Beni böyle bir yazı yazmaya iten asıl sebep de bu düşünce ile ortaya çıktı. İşyerine doğru yola devam ederken bir an için düşündüm. Teknolojinin bu denli gelişmediği yani sanayi devriminden önceki dönemlerde de insanlar yoğun kas gücü gerektiren işlerde çalışıyordu. Parklardaki ve spor salonlarındaki halimize bakınca modern hayatın aslında işimizi pek de kolaylaştırmadığını fark ettim. Yani günümüz teknolojisiyle iş yapmaktan ve yorulmaktan kurtulduğunu sanan teknoloji insanı, şimdi yine parklarda ve spor salonlarında fizik aletlerine ya da yürüyüş parkurlarına ter döke döke çalışır halde buluyor kendini. Kısacası rahatlamaya, az yorulmaya çalışan,  bunun için de teknoloji geliştiren insan tekrardan yorulmak ve çalışmak için farklı yollar ve arayışlara giriyor.

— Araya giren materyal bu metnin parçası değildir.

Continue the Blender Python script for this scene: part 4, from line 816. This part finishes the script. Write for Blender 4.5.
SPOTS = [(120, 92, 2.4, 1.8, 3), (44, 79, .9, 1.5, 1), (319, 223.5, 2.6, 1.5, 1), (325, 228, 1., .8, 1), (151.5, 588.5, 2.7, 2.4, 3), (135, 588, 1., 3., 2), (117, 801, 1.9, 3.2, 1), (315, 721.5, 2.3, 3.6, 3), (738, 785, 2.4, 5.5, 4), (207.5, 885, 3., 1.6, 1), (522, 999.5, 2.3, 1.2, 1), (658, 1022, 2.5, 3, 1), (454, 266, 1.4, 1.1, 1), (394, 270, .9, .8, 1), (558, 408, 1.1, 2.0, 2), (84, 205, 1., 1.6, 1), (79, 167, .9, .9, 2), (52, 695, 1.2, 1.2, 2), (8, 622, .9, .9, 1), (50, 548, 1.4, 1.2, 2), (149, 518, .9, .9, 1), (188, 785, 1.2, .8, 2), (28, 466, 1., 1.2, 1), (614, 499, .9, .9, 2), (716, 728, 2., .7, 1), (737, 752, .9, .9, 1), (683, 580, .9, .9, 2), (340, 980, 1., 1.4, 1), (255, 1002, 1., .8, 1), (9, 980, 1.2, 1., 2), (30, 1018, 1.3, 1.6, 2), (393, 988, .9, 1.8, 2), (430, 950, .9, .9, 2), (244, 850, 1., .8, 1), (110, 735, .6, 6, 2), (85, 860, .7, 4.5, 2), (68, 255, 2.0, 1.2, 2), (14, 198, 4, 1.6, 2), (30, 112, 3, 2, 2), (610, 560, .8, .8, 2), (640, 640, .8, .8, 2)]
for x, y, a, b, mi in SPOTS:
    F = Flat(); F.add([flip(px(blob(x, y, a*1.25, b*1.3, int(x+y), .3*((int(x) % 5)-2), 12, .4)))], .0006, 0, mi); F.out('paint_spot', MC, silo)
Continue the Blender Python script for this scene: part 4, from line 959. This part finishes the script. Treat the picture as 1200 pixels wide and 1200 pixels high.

Madem fıtrat ve metabolizmamız çalışmaya programlı o halde modern hayatın zaman ve paradan tasarruf sağladığı teknolojiyi kullanırken öte yandan da fizik gücü kullanmak zorunda isek “O zaman bunu daha etkili olacak ve bundan fayda sağlayacak yöntemler bulabilir miyiz? Fizik aletlerinde kas gücümüzden israf yapacağımıza daha etkili olacak ve bir amaca hizmet edecek şekilde gücümüzü kullanırken sağlığımıza da kavuşsak olmaz mı?”  diye düşündüm.

Boşa harcanan bu enerjiyi farklı şekillerde değerlendiren ülkeler de yok değil. Yenilenebilir enerji, yaşanabilir sağlıklı ve temiz bir çevre düşüncesi ile ABD, Kanada, Almanya, Japonya ve Çin gibi ülkelerde elektrik üreten koşu bandı, egzersiz bisikleti gibi spor aletleri geliştirilmiş. Hatta İzmir’de bile benzer bir  proje geliştiren bir firmanın kaynak yetersizliğinden dolayı hayata geçiremediğini de söyleyebiliriz. Üretilen bu elektrik, çeşitli şekillerde puan ya da para olarak spor yapanlara geri dönüyor. Bu türden spor salonları ya da parklar çevreci olduğu gibi yoksullar ve muhtaçlar yararına da kullanılabilir.

Egzersiz ve spor hareketleri ile çalışan makinelerin tasarlandığı atölyeler de oluşturulabilir. Burada üretilecek iş ve üretim ihtiyaç sahipleri yararına kullanılabilir. Bu şekilde hem teknoloji insanı olarak hayatımızı kolaylaştırmış olup hem de fazladan kilolarımızdan kurtulup kalori harcamış oluruz. Öte yandan biz kalori tüketirken, ihtiyaç sahipleri de bu işten kazançlı çıkmış olur.

 Böylece bizler de fazladan yükümüzden kurtulup hem bedenimizi hem de vicdanımızı rahatlatmış oluruz.